-- YOUR OBJECTIVE --
Please output every line of the material as it stands, without the pictures.

-- INFORMATION PROVIDED --

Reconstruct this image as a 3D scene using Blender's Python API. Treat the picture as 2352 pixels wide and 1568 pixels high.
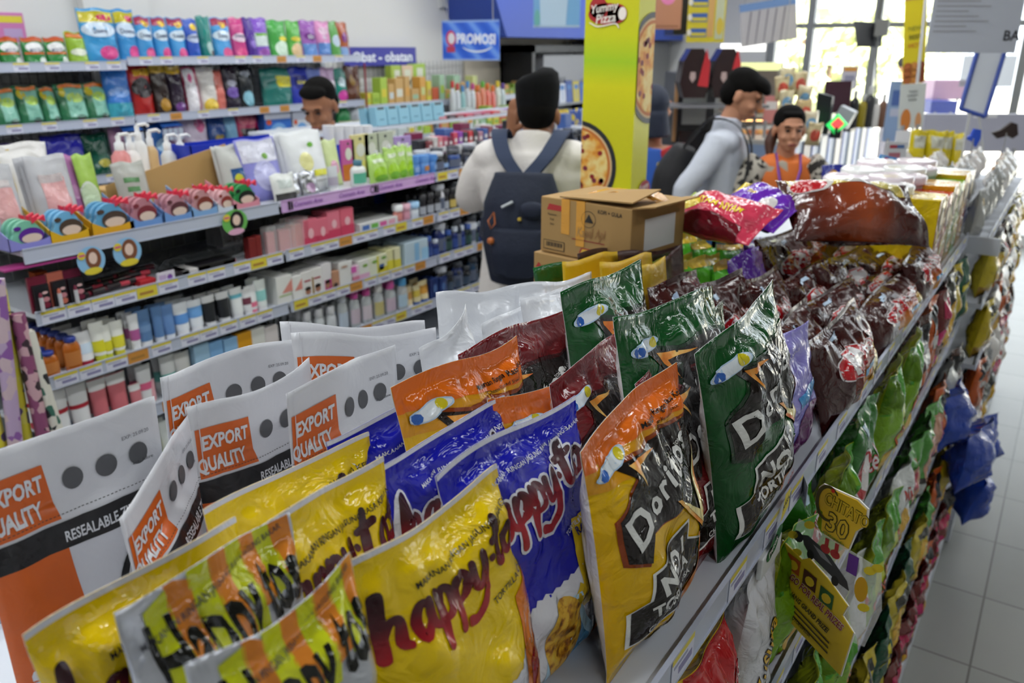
import bpy, bmesh, math, random
import numpy as np
from mathutils import Vector, Matrix
for o in list(bpy.data.objects): bpy.data.objects.remove(o)
SC = bpy.context.scene
COL = SC.collection
# ------------------------------------------------------------------ camera
F_ = 1880.; CX = 1176.; CY = 784.; YH = 112.; VX = 2520.; CH = 1.83
PIT = math.atan((CY-YH)/F_); YAW = math.atan((VX-CX)/(F_/math.cos(PIT)))
cam = bpy.data.cameras.new('camera'); camo = bpy.data.objects.new('camera', cam); COL.objects.link(camo)
camo.location = (0, 0, CH); camo.rotation_euler = (math.pi/2-PIT, 0, YAW)
cam.sensor_width = 36; cam.lens = F_/2352*36; cam.clip_start = .02; cam.clip_end = 200
cam.dof.use_dof = True; cam.dof.focus_distance = 1.02; cam.dof.aperture_fstop = 5.6
SC.camera = camo
cy_ = SC.cycles; cy_.max_bounces = 6; cy_.diffuse_bounces = 3; cy_.glossy_bounces = 3; cy_.transmission_bounces = 3; cy_.transparent_max_bounces = 6; cy_.caustics_reflective = False; cy_.caustics_refractive = False; cy_.use_adaptive_sampling = True; cy_.adaptive_threshold = .05; cy_.adaptive_min_samples = 12
SC.view_settings.view_transform = 'Standard'; SC.view_settings.look = 'None'
SC.view_settings.exposure = 0.5; SC.view_settings.gamma = 1; SC.view_settings.use_curve_mapping = False
# ------------------------------------------------------------------ daylight and store lamps
W = bpy.data.worlds.new('daylight'); SC.world = W; W.use_nodes = True
bg = W.node_tree.nodes['Background']; bg.inputs[0].default_value = (.86, .94, 1, 1); bg.inputs[1].default_value = 2.4
sd = bpy.data.lights.new('sun', 'SUN'); sd.energy = 22; sd.angle = .02; sd.color = (1, .95, .85)
so = bpy.data.objects.new('sun', sd); so.rotation_euler = (math.radians(48), 0, math.radians(18)); COL.objects.link(so)
def area(x, y, z, sx, sy, e, col=(.955, .99, 1), rot=(0, 0, 0)):
    l = bpy.data.lights.new('store_lamp', 'AREA'); l.shape = 'RECTANGLE'; l.size = sx; l.size_y = sy; l.energy = e; l.color = col
    o = bpy.data.objects.new('store_lamp', l); o.location = (x, y, z); o.rotation_euler = rot; COL.objects.link(o); return o
for lx, le in ((.85, 5.5), (-.95, 9.2), (-1.85, 9.2), (-3.4, 11)):
    for ly in (-.4, 1.5, 3.4, 5.3, 7.2):
        area(lx, ly, 2.97, .14, 1.2, le)
# ------------------------------------------------------------------ pixel helper (photograph frame -> points of the place)
_fw = Vector((-math.sin(YAW), math.cos(YAW), 0)); _rt = Vector((math.cos(YAW), math.sin(YAW), 0)); _up = Vector((0, 0, 1))
_F = _fw*math.cos(PIT)-_up*math.sin(PIT); _U = _up*math.cos(PIT)+_fw*math.sin(PIT); _C = Vector((0, 0, CH))
def ray(x, y): return _F+_rt*((x-CX)/F_)-_U*((y-CY)/F_)
def onx(x, y, X): d = ray(x, y); return _C+d*(X/d.x)
def ony(x, y, Y): d = ray(x, y); return _C+d*(Y/d.y)
def onz(x, y, Z): d = ray(x, y); return _C+d*((Z-CH)/d.z)
def at(x, y, z): return _C+ray(x, y)*z
# ------------------------------------------------------------------ materials
def lin(c): return c/12.92 if c <= .04045 else ((c+.055)/1.055)**2.4
def hexc(h):
    h = h.lstrip('#'); return tuple(lin(int(h[i:i+2], 16)/255) for i in (0, 2, 4))+(1,)
MATS = {}
def mat(name, col, rough=.5, metal=0., spec=.5, coat=0., bump=0., bscale=30., trans=0., emit=0., alpha=1., film=0.):
    if name in MATS: return MATS[name]
    m = bpy.data.materials.new(name); m.use_nodes = True; nt = m.node_tree; b = nt.nodes['Principled BSDF']
    b.inputs['Base Color'].default_value = hexc(col); b.inputs['Roughness'].default_value = rough
    b.inputs['Metallic'].default_value = metal; b.inputs['Specular IOR Level'].default_value = spec
    b.inputs['Coat Weight'].default_value = coat; b.inputs['Coat Roughness'].default_value = .06
    b.inputs['Transmission Weight'].default_value = trans; b.inputs['Alpha'].default_value = alpha
    if emit: b.inputs['Emission Color'].default_value = hexc(col); b.inputs['Emission Strength'].default_value = emit
    if bump:
        tc = nt.nodes.new('ShaderNodeTexCoord'); n = nt.nodes.new('ShaderNodeTexNoise'); n.inputs['Scale'].default_value = bscale
        n.inputs['Detail'].default_value = 3; n.inputs['Distortion'].default_value = 1.2
        bp = nt.nodes.new('ShaderNodeBump'); bp.inputs['Strength'].default_value = bump; bp.inputs['Distance'].default_value = .01
        nt.links.new(tc.outputs['Object'], n.inputs['Vector']); h = n.outputs['Fac']
        if film:      # crinkled plastic: sharp ridge lines between flat facets
            mp = nt.nodes.new('ShaderNodeMapping'); mp.inputs['Scale'].default_value = (1, 1, .55)
            nt.links.new(tc.outputs['Object'], mp.inputs['Vector'])
            mx = nt.nodes.new('ShaderNodeVectorMath'); mx.operation = 'MULTIPLY_ADD'; mx.inputs[1].default_value = (.03, .03, .03)
            nt.links.new(n.outputs['Color'], mx.inputs[0]); nt.links.new(mp.outputs[0], mx.inputs[2])
            v = nt.nodes.new('ShaderNodeTexVoronoi'); v.feature = 'F1'; v.inputs['Scale'].default_value = film
            v.inputs['Detail'].default_value = 0
            nt.links.new(mx.outputs[0], v.inputs['Vector'])
            ad = nt.nodes.new('ShaderNodeMath'); ad.operation = 'MULTIPLY_ADD'; ad.inputs[1].default_value = .55
            nt.links.new(v.outputs['Distance'], ad.inputs[0]); nt.links.new(n.outputs['Fac'], ad.inputs[2]); h = ad.outputs[0]
        nt.links.new(h, bp.inputs['Height']); nt.links.new(bp.outputs[0], b.inputs['Normal'])
        if coat: nt.links.new(bp.outputs[0], b.inputs['Coat Normal'])
    MATS[name] = m; return m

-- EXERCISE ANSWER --
Reconstruct this image as a 3D scene using Blender's Python API. Treat the picture as 2352 pixels wide and 1568 pixels high.
import bpy, bmesh, math, random
import numpy as np
from mathutils import Vector, Matrix
for o in list(bpy.data.objects): bpy.data.objects.remove(o)
SC = bpy.context.scene
COL = SC.collection
# ------------------------------------------------------------------ camera
F_ = 1880.; CX = 1176.; CY = 784.; YH = 112.; VX = 2520.; CH = 1.83
PIT = math.atan((CY-YH)/F_); YAW = math.atan((VX-CX)/(F_/math.cos(PIT)))
cam = bpy.data.cameras.new('camera'); camo = bpy.data.objects.new('camera', cam); COL.objects.link(camo)
camo.location = (0, 0, CH); camo.rotation_euler = (math.pi/2-PIT, 0, YAW)
cam.sensor_width = 36; cam.lens = F_/2352*36; cam.clip_start = .02; cam.clip_end = 200
cam.dof.use_dof = True; cam.dof.focus_distance = 1.02; cam.dof.aperture_fstop = 5.6
SC.camera = camo
cy_ = SC.cycles; cy_.max_bounces = 6; cy_.diffuse_bounces = 3; cy_.glossy_bounces = 3; cy_.transmission_bounces = 3; cy_.transparent_max_bounces = 6; cy_.caustics_reflective = False; cy_.caustics_refractive = False; cy_.use_adaptive_sampling = True; cy_.adaptive_threshold = .05; cy_.adaptive_min_samples = 12
SC.view_settings.view_transform = 'Standard'; SC.view_settings.look = 'None'
SC.view_settings.exposure = 0.5; SC.view_settings.gamma = 1; SC.view_settings.use_curve_mapping = False
# ------------------------------------------------------------------ daylight and store lamps
W = bpy.data.worlds.new('daylight'); SC.world = W; W.use_nodes = True
bg = W.node_tree.nodes['Background']; bg.inputs[0].default_value = (.86, .94, 1, 1); bg.inputs[1].default_value = 2.4
sd = bpy.data.lights.new('sun', 'SUN'); sd.energy = 22; sd.angle = .02; sd.color = (1, .95, .85)
so = bpy.data.objects.new('sun', sd); so.rotation_euler = (math.radians(48), 0, math.radians(18)); COL.objects.link(so)
def area(x, y, z, sx, sy, e, col=(.955, .99, 1), rot=(0, 0, 0)):
    l = bpy.data.lights.new('store_lamp', 'AREA'); l.shape = 'RECTANGLE'; l.size = sx; l.size_y = sy; l.energy = e; l.color = col
    o = bpy.data.objects.new('store_lamp', l); o.location = (x, y, z); o.rotation_euler = rot; COL.objects.link(o); return o
for lx, le in ((.85, 5.5), (-.95, 9.2), (-1.85, 9.2), (-3.4, 11)):
    for ly in (-.4, 1.5, 3.4, 5.3, 7.2):
        area(lx, ly, 2.97, .14, 1.2, le)
# ------------------------------------------------------------------ pixel helper (photograph frame -> points of the place)
_fw = Vector((-math.sin(YAW), math.cos(YAW), 0)); _rt = Vector((math.cos(YAW), math.sin(YAW), 0)); _up = Vector((0, 0, 1))
_F = _fw*math.cos(PIT)-_up*math.sin(PIT); _U = _up*math.cos(PIT)+_fw*math.sin(PIT); _C = Vector((0, 0, CH))
def ray(x, y): return _F+_rt*((x-CX)/F_)-_U*((y-CY)/F_)
def onx(x, y, X): d = ray(x, y); return _C+d*(X/d.x)
def ony(x, y, Y): d = ray(x, y); return _C+d*(Y/d.y)
def onz(x, y, Z): d = ray(x, y); return _C+d*((Z-CH)/d.z)
def at(x, y, z): return _C+ray(x, y)*z
# ------------------------------------------------------------------ materials
def lin(c): return c/12.92 if c <= .04045 else ((c+.055)/1.055)**2.4
def hexc(h):
    h = h.lstrip('#'); return tuple(lin(int(h[i:i+2], 16)/255) for i in (0, 2, 4))+(1,)
MATS = {}
def mat(name, col, rough=.5, metal=0., spec=.5, coat=0., bump=0., bscale=30., trans=0., emit=0., alpha=1., film=0.):
    if name in MATS: return MATS[name]
    m = bpy.data.materials.new(name); m.use_nodes = True; nt = m.node_tree; b = nt.nodes['Principled BSDF']
    b.inputs['Base Color'].default_value = hexc(col); b.inputs['Roughness'].default_value = rough
    b.inputs['Metallic'].default_value = metal; b.inputs['Specular IOR Level'].default_value = spec
    b.inputs['Coat Weight'].default_value = coat; b.inputs['Coat Roughness'].default_value = .06
    b.inputs['Transmission Weight'].default_value = trans; b.inputs['Alpha'].default_value = alpha
    if emit: b.inputs['Emission Color'].default_value = hexc(col); b.inputs['Emission Strength'].default_value = emit
    if bump:
        tc = nt.nodes.new('ShaderNodeTexCoord'); n = nt.nodes.new('ShaderNodeTexNoise'); n.inputs['Scale'].default_value = bscale
        n.inputs['Detail'].default_value = 3; n.inputs['Distortion'].default_value = 1.2
        bp = nt.nodes.new('ShaderNodeBump'); bp.inputs['Strength'].default_value = bump; bp.inputs['Distance'].default_value = .01
        nt.links.new(tc.outputs['Object'], n.inputs['Vector']); h = n.outputs['Fac']
        if film:      # crinkled plastic: sharp ridge lines between flat facets
            mp = nt.nodes.new('ShaderNodeMapping'); mp.inputs['Scale'].default_value = (1, 1, .55)
            nt.links.new(tc.outputs['Object'], mp.inputs['Vector'])
            mx = nt.nodes.new('ShaderNodeVectorMath'); mx.operation = 'MULTIPLY_ADD'; mx.inputs[1].default_value = (.03, .03, .03)
            nt.links.new(n.outputs['Color'], mx.inputs[0]); nt.links.new(mp.outputs[0], mx.inputs[2])
            v = nt.nodes.new('ShaderNodeTexVoronoi'); v.feature = 'F1'; v.inputs['Scale'].default_value = film
            v.inputs['Detail'].default_value = 0
            nt.links.new(mx.outputs[0], v.inputs['Vector'])
            ad = nt.nodes.new('ShaderNodeMath'); ad.operation = 'MULTIPLY_ADD'; ad.inputs[1].default_value = .55
            nt.links.new(v.outputs['Distance'], ad.inputs[0]); nt.links.new(n.outputs['Fac'], ad.inputs[2]); h = ad.outputs[0]
        nt.links.new(h, bp.inputs['Height']); nt.links.new(bp.outputs[0], b.inputs['Normal'])
        if coat: nt.links.new(bp.outputs[0], b.inputs['Coat Normal'])
    MATS[name] = m; return m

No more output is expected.